27 June 2012

Guest Post: This Too Shall Pass (or) UNFAIR and STUPID

I've known Andrew Jenner since 9th grade when he first re-landed in the U.S. after an eight-year stint in Kenya.  He was fascinating then and now.  Lucky for Mama Congo, he's also a real writer.  

Here a little something fancy for your Wednesday.  Thanks, Andrew!

According to family lore, my parents were going to name me Adam until a second cousin of mine was born a few months before me and his parents stole the name. I then almost became Christopher, and I’m told my dad was partial to some of the B-list O.T. names like Noah and Ezekiel.

But in the end, they settled on Andrew. And so I happily began my life, sharing a first name with the patron saint of Russia, Scotland, throat ailments and fish mongers, not one but two relatively obscure U.S. presidents and an enormous number of other American males born during the late Cold War era.

For the first couple years, my name presented me with no real challenges or heartache. Then my parents moved to Kenya in 1989. Andrew, it turns out, causes non-native English speakers enormous difficulty, both with its lead-off aggressive American “AEH” and the tricky “dr” bit that comes off more as a “jr” in U.S. English. A couple of the more common Kenyan attempts:

• “EN-jel”
• “AHN-duhr”
• “AYN-jew”
• “AHN-too-roo” (about the closest they ever really got)

I don’t really hold it against Kenyans, either. I certainly inflicted a great deal of violence on Swahili grammar, syntax & pronunciation during the seven or eight years I lived there, and they were nothing if not gracious and kind as they went about butchering my name.

The issue arose, though, in the Kenyan custom of referring to mothers as “Mama X,” X being the name of her firstborn child (or maybe son; honestly, I don’t remember, and it’s not like all those neat & wonderful “cultural traditions” that we sort of expect from quaint, poverty-stricken societies are really ironclad anyway, and regardless, I was both firstborn and a son).
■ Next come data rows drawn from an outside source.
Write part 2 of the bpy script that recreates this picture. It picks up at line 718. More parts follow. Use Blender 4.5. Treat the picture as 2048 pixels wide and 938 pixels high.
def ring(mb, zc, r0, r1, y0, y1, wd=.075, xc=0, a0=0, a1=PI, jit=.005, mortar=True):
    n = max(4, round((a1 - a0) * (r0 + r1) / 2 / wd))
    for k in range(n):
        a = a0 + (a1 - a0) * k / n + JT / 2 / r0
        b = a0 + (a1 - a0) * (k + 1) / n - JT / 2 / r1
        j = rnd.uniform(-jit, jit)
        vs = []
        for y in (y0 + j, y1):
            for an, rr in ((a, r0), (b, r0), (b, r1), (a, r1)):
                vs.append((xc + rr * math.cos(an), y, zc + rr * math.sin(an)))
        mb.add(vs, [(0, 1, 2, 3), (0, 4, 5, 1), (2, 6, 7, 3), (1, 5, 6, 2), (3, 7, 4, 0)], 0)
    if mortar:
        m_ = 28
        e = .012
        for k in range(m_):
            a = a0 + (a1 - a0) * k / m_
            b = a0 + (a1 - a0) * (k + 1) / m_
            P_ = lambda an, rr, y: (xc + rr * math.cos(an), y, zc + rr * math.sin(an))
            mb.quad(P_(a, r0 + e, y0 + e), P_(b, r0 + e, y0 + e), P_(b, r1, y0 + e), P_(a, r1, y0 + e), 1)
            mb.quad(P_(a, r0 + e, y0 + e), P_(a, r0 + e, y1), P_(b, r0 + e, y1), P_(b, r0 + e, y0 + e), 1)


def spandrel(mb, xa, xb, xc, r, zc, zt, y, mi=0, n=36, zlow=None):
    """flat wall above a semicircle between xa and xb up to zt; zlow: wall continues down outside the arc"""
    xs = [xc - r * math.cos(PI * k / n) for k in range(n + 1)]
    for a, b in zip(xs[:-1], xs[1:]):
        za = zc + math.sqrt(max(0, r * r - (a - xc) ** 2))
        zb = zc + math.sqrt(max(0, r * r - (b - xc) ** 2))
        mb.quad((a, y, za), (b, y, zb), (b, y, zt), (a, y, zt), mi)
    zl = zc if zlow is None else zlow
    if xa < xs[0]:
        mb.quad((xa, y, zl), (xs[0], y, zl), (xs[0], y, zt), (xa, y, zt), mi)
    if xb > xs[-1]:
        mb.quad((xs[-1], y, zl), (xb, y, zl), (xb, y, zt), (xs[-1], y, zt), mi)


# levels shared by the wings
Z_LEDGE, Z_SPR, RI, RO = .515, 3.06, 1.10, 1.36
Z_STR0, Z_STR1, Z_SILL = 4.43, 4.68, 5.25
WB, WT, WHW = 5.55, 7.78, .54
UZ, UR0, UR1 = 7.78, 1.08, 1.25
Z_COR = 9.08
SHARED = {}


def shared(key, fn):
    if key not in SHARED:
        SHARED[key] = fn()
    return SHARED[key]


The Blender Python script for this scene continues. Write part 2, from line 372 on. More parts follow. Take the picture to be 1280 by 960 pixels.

Janice Jenner should have been Mama Andrew, but the Kenyans just couldn’t swing it.

They could, however, nail my sister’s name: Hope. They could easily, on the first try, every time, hit it out of the park. Hope: one syllable with a nice long Swahili “o” and two straightforward consonants. And so, Janice Jenner – who, as I believe I may have already mentioned, was supposed to have been Mama Andrew – took the nom de mère Mama Hope.

To an eight-year-old boy, this came as a grievous, wretched injustice. My younger, hair-pulling sister gets all the glory just because my name is hard to say? It was a seriously UNFAIR and STUPID situation. When I brought my perspective on the matter to the attention of Mama Hope, she just kind of smiled and said something trite about life not always being fair. Which was doubly UNFAIR and STUPID because Mama Hope was the one that gave me my STUPID name in the first place and then showed no remorse or sympathy or anything. Do you remember the book Alexander and the Terrible,Horrible, No Good, Very Bad Day? At least he wasn’t stuck with a terrible, horrible, no good, very bad name FOR LIFE.

I don’t remember much else about how this played out. I may well have gotten a little too mouthy about it a time or two, and ended up being unfairly sent to my room by Mama Hope. Sister Hope may well have goaded me about it, causing me to hit her or pull her hair, and then get unfairly sent to my room yet again. But then I got a little older, and the grievous, wretched injustice of the Mama Hope situation became a little less grievous and wretched. Kenyans never really got my name straight, but this became less and less of a bitter pill, until eventually, the experience coalesced and settled in my mind as a lesson about how extremely shitty life circumstances sometimes arise, and how sometimes they are unfair and stupid, and how making an issue of this inherent and immutable unfairness is usually counterproductive, and how sometimes, you just need to give things some time.